[WHAT IS REQUIRED] Copy out each line of the data that holds the word "picture".

[DATA BLOCK]
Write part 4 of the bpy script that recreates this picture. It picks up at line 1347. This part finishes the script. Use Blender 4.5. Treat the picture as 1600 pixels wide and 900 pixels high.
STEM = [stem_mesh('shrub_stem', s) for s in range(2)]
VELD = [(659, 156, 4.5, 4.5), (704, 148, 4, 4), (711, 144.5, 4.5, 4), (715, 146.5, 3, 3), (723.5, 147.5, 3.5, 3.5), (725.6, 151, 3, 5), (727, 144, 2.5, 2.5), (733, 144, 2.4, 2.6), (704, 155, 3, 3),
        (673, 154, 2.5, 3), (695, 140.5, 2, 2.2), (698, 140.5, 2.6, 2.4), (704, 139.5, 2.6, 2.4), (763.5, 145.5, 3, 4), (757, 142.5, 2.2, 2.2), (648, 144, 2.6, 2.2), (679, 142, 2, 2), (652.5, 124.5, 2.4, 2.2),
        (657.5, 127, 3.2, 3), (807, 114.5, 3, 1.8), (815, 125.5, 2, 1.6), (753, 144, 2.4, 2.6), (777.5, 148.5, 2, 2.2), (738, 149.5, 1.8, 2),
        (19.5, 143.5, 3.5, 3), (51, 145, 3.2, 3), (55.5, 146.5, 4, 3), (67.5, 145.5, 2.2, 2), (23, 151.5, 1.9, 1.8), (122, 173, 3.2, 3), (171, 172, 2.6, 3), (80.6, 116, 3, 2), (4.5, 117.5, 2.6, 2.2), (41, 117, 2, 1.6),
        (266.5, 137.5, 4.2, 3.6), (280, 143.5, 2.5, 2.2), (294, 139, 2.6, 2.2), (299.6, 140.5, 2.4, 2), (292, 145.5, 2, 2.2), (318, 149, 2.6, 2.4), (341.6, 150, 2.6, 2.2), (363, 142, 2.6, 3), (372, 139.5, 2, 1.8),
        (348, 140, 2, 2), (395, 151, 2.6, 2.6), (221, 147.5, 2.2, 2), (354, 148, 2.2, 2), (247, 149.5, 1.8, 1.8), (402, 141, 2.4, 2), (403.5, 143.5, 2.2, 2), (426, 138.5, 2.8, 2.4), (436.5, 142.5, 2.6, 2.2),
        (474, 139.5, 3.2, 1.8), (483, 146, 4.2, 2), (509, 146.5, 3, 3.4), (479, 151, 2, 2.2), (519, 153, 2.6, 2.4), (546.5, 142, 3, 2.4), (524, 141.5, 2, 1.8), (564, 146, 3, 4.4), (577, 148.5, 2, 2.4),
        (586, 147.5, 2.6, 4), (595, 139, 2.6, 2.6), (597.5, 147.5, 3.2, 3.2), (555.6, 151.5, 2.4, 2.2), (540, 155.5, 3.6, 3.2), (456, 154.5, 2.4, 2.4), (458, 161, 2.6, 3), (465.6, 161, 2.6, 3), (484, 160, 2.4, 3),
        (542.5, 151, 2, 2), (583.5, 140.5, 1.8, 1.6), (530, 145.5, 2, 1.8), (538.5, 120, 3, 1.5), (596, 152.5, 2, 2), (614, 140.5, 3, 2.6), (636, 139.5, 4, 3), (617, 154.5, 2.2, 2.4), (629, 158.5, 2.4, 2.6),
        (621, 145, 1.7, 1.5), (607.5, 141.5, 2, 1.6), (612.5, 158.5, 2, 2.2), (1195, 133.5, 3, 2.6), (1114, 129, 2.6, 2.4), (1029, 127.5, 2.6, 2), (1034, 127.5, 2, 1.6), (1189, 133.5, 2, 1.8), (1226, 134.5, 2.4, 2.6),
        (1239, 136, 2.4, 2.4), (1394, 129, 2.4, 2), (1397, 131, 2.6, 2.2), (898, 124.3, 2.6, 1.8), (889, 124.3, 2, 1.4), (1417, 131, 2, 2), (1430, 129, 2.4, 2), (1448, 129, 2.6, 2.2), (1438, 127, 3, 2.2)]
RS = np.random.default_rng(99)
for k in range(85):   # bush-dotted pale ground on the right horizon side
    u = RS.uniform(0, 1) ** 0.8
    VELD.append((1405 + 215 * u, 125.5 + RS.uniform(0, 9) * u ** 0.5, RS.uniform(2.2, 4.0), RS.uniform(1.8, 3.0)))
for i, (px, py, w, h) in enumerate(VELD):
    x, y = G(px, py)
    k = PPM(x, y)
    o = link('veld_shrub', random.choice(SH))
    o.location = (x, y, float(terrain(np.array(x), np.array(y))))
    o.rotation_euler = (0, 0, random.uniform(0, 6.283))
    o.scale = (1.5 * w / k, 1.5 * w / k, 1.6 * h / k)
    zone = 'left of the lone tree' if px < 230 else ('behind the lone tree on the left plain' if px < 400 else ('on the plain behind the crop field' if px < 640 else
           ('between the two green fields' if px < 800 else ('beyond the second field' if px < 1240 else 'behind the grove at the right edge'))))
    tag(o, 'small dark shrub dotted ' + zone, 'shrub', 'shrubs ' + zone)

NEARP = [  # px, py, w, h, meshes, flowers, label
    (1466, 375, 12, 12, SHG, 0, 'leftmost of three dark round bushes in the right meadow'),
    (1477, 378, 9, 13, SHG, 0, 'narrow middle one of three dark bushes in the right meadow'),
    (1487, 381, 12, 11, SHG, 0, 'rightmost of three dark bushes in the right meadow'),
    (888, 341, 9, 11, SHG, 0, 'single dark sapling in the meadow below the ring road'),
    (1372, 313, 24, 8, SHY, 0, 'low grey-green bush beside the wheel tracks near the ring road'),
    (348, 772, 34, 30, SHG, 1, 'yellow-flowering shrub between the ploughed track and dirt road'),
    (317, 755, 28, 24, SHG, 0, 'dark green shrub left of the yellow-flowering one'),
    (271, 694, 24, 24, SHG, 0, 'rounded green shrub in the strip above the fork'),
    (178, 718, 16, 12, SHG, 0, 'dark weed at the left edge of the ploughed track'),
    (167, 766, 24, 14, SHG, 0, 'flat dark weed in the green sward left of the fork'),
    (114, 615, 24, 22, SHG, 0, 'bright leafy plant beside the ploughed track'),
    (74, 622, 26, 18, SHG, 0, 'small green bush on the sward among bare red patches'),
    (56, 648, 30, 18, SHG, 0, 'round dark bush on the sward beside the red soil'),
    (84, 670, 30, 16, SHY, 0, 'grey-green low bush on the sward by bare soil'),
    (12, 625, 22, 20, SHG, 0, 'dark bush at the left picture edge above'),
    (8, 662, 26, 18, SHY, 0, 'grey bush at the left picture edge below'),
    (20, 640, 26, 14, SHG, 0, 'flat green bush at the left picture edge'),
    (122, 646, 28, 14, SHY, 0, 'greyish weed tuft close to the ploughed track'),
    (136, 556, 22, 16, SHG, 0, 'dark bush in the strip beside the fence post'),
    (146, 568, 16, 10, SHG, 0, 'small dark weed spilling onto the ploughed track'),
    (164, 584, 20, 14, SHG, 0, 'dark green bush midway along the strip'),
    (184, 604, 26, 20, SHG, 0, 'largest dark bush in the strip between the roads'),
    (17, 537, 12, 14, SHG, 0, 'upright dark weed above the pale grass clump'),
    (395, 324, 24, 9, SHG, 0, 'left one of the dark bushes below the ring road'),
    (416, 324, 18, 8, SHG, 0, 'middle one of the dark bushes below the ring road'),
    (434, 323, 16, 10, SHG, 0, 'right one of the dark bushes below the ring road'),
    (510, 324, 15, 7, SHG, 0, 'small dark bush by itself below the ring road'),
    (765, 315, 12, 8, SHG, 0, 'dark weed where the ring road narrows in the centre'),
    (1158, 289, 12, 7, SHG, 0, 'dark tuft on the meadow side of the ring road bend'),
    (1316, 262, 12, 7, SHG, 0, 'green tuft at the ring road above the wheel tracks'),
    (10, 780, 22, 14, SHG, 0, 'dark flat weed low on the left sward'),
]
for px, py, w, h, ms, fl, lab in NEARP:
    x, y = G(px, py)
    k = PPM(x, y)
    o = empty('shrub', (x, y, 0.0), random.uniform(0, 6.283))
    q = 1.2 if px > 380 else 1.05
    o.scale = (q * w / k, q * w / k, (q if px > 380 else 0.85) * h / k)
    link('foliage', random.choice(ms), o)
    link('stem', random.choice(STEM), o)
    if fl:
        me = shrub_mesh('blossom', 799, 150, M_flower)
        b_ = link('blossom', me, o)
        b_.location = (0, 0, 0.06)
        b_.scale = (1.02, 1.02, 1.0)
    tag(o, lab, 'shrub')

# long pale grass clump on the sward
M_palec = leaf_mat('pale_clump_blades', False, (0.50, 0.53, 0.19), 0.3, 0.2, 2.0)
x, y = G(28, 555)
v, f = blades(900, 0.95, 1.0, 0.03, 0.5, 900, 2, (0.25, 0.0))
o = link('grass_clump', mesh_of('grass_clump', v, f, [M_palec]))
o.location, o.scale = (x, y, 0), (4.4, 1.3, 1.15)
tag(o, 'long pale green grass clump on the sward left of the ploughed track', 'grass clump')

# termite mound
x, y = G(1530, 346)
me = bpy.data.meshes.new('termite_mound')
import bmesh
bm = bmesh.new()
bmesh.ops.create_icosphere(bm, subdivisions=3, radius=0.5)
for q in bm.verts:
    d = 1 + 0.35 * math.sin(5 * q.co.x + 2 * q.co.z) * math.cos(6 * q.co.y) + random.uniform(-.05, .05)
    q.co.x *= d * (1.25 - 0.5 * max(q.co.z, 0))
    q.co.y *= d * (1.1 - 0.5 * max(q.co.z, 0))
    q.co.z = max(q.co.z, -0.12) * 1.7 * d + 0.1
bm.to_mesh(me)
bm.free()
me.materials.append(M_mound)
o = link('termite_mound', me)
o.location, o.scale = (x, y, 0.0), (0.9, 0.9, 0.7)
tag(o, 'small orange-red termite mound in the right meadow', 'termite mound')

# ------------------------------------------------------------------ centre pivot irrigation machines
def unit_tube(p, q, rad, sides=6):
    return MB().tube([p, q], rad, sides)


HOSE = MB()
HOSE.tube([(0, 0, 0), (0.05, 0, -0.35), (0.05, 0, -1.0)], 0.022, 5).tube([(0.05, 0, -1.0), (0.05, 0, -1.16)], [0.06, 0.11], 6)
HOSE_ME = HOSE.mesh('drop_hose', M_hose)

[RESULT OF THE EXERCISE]
Write part 4 of the bpy script that recreates this picture. It picks up at line 1347. This part finishes the script. Use Blender 4.5. Treat the picture as 1600 pixels wide and 900 pixels high.
    (12, 625, 22, 20, SHG, 0, 'dark bush at the left picture edge above'),
    (8, 662, 26, 18, SHY, 0, 'grey bush at the left picture edge below'),
    (20, 640, 26, 14, SHG, 0, 'flat green bush at the left picture edge'),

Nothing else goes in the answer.